Alison James

Mar 1, 2021

5 min read

Don’t call it a community

As a community leader in the marketing industry, I often find myself interrupting conversations with colleagues, peers, and clients to ask for clarification. “When you say you want to build a community, what do you mean exactly?” And I get a wide range of responses. Sometimes they mean “the local, geographic sense of community” or more often, “our community of followers on social.”

In order to have a real conversation about how or why to build community, it’s helpful to step back and define what exactly we mean by that. Let’s refer to the definition of community from a few leaders I admire in the field:

Carrie Melissa Jones and Charles H. Vogl (Building Brand Communities): “a group of people who share mutual concern for one another”

Gina Bianchini (Mighty Networks): “a group of people going deep to master something interesting together”

Bailey Richardson, Kevin Huynh, and Kai Elmer Sotto (Get Together): “groups of people who keep coming together over what they care about”

Most of the time, what marketers are talking about when we say “community” is actually an audience — a group of people who follow your brand on Instagram or sign up for your email list. While these individuals may all share an interest in your content, they have no relationship with each other. No mutual concern. No coming together.

I’m not here to argue that audiences have no value. They sit at the top of your marketing funnel and without them, you’d have nobody to purchase your products or services. But the strategies for growing an audience and building a brand community are quite different.

Building community requires turning typical marketing funnels on their head. Instead of starting with a broad audience and narrowing as potential customers move from consideration to purchase, we start small and seek to serve a core group of deeply invested founding members, who will then help us scale. As a community builder, your role is to connect individuals — often manually, especially at first — who have common interests or goals so they can explore or achieve something together, in the process forming lasting relationships that keep them coming back to your community and bringing their friends.

Forging a community from an audience isn’t impossible, but it requires a commitment to developing personal connections where they don’t yet exist — first between yourself as the creator/brand and your followers/customers, and then among those followers. You have to spend time, one-on-one, understanding why each person is there. Who are your followers as individuals? What keeps them up at night? What gets them up in the morning? What do they hope to gain from being part of your community? And what (if anything) are they willing to give?

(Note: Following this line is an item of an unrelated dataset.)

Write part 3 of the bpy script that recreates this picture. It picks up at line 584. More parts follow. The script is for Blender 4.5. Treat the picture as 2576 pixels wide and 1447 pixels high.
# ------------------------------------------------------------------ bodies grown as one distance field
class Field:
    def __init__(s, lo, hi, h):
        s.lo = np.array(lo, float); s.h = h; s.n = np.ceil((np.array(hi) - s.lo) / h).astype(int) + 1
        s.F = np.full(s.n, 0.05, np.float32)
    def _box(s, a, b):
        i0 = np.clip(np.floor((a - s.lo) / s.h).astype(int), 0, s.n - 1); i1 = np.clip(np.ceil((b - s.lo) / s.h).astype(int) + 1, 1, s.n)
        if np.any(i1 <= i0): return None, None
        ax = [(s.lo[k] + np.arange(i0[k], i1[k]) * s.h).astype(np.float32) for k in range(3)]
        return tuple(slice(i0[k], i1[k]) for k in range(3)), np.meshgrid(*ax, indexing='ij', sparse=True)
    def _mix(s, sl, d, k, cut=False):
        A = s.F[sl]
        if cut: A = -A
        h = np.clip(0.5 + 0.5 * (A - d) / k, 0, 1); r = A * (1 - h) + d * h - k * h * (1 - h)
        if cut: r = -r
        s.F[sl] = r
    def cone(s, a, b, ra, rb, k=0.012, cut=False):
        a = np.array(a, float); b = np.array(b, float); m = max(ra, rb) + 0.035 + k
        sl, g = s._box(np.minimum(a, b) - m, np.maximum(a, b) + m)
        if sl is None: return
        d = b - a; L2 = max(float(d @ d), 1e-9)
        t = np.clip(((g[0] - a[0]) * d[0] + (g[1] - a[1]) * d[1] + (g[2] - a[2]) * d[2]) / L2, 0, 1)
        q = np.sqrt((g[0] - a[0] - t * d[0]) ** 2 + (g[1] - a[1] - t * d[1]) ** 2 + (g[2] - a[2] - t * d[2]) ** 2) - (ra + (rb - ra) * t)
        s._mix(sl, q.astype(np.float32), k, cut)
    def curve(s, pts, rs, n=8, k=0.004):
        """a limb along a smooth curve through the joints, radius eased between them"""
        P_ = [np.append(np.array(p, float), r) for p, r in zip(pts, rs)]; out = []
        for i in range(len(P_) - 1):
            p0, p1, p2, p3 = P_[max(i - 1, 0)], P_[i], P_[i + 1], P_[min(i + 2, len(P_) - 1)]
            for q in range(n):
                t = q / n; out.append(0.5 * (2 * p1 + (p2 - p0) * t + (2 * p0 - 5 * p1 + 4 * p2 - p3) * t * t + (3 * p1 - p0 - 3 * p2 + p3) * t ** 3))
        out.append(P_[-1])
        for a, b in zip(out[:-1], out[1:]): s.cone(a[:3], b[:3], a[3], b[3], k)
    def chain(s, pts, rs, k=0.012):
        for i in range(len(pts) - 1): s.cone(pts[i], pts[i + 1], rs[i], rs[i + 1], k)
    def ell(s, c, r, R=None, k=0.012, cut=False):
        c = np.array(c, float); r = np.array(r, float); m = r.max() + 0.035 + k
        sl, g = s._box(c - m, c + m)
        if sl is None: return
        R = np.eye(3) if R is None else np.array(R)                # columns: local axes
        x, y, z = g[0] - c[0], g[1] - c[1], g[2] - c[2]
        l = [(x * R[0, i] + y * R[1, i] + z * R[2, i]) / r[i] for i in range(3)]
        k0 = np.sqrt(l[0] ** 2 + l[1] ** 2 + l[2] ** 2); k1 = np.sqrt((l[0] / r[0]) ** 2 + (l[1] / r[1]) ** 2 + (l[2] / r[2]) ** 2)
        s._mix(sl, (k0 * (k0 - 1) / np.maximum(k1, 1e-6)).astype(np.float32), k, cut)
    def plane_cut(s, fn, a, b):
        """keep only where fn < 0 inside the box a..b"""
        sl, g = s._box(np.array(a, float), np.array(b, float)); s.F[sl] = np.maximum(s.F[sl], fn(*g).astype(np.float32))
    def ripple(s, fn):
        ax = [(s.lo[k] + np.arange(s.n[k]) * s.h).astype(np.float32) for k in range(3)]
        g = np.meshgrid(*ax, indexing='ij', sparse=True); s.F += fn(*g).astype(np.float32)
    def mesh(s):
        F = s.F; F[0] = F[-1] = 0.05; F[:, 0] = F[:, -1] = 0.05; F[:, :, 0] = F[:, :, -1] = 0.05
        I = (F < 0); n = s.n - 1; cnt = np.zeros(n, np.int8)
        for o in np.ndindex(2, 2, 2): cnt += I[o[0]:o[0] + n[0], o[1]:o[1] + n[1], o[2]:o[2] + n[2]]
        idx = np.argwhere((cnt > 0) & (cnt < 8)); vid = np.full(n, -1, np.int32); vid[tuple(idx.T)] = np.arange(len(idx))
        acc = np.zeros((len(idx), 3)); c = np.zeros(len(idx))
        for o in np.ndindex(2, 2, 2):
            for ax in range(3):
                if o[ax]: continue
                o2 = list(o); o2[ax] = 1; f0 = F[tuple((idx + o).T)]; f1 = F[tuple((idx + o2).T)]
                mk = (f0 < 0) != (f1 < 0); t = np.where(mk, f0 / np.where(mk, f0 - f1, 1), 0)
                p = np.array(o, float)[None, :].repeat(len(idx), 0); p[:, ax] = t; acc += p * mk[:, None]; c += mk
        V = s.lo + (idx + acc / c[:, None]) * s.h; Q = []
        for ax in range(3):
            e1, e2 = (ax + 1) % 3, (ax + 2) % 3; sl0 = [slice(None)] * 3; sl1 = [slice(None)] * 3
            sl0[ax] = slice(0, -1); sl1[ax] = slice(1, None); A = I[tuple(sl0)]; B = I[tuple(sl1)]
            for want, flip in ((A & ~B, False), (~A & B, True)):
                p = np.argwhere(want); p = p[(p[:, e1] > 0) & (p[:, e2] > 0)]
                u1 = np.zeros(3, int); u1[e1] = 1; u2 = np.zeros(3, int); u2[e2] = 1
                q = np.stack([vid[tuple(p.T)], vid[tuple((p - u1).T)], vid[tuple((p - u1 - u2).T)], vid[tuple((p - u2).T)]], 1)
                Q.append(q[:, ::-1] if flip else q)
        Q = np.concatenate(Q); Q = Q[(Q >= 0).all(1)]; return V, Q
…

When someone decides to follow you on Instagram, they’re not signing up for anything more than seeing your photos in their feed. Their presence isn’t contingent upon participation. For a community to truly be a community, its members must interact with each other, care for each other, and be willing to give something of themselves in order to learn from each other.

Building a real community requires time, effort, and shift in perspective for many marketers, but the benefits abound.

The Minted Artist community is one of the most vibrant brand communities I’ve had the pleasure to help grow, and it began with an inefficient, time-intensive, personal commitment from Mariam Naficy, the brand’s Founder & CEO, to forming individual relationships with every early member. To this day, Mariam hosts Minted Meet-ups (initially in person, now virtually) with small groups of artists in cities across the country and around the world to connect over coffee.

This commitment to understanding Minted artists as whole people has persisted throughout the brand and community’s growth, and is a differentiator for the platform — driving brand loyalty among artists who have plenty of options to take their work elsewhere, and a desire to help each other improve even while in direct competition to have their designs selected and sold. For Minted, it isn’t hard to understand why an engaged artist community would be valuable — after all, these independent artists supply the designs for nearly every product sold by the company.

When you’re launching a new venture, there’s also less downside to investing your time in one-on-one conversations — in fact, it’s exactly how you should spend your time. And if you continue to nurture those relationships as you grow, they can form the basis of a community on which to build your brand. But brands built with community at their core are few and far between, and for most, it’s difficult to justify the painstaking process of building a community later in their journey.

When a marketing team at a more mature company has to choose between paying for Instagram ads or building a community to acquire new customers , you can guess which tactic is better suited to hit their Q1 targets. And there’s no shame in that. Where brands set themselves and their “communities” up to fail, is when they approach community building as another short-term marketing strategy.

This isn’t to excuse community teams and programs from being required to measure and deliver results, especially to their members, but it’s often unrealistic to expect those results to align with short-term business goals. Instead, invest in community for its long-term benefits — to make your brand more resilient and innovative by building with rather than for your customers.

There aren’t any shortcuts to forming the personal relationships that set the foundation of your community, but strong relationships are the key to sustainability and scalability. Start by identifying and empowering a core group of allies who are invested in your community’s success. These allies will then recruit new members, model desired behaviors, defend you against detractors, and provide valuable feedback to you and your team. Their contributions will spark the network effects that make real brand communities so powerful and sought after.

As it turns out, in a digital-first, highly-networked world, unscalable personal relationships are the key to a community that scales.